Documentation¶
Just like with tests we have invested much time in updating the documentation and when you make a change to the library you should update the associated documentation as part of the pull request.
Writing Docs¶
Our docs are all written in markdown and processed using MkDocs. You can use code blocks, tables, and other markdown formatting. You can review the other articles for examples on writing docs. Generally articles should focus on how to use the library and where appropriate link to official outside documents as needed. Official documentation could be Microsoft, other library project docs such as MkDocs, or other sources.
Building Docs Locally¶
Building the documentation locally can help you visualize change you are making to the docs. What you see locally will be what you see online. Documentation is built using MkDocs. You will need to latest version of Python (tested on version 3.7.1) and pip. If you're on the Windows operating system, make sure you have added Python to your Path environment variable.
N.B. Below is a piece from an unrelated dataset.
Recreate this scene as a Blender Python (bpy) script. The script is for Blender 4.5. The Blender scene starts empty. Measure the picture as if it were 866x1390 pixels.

When executing the pip module on Windows you can prefix it with python -m. For example:
python -m pip install mkdocs-material
- Install MkDocs
- pip install mkdocs
- Install the Material theme
- pip install mkdocs-material
- install the mkdocs-markdownextradata-plugin - this is used for the version variable
- pip install mkdocs-markdownextradata-plugin (doesn't work on Python v2.7)
- install redirect plugin - used to redirect from moved pages
- pip install mkdocs-redirects
- Serve it up
mkdocs serve
- Open a browser to
http://127.0.0.1:8000/
Please see the official mkdocs site for more details on working with mkdocs
Next Steps¶
After your changes are made, you've added/updated tests, and updated the docs you're ready to submit a pull request!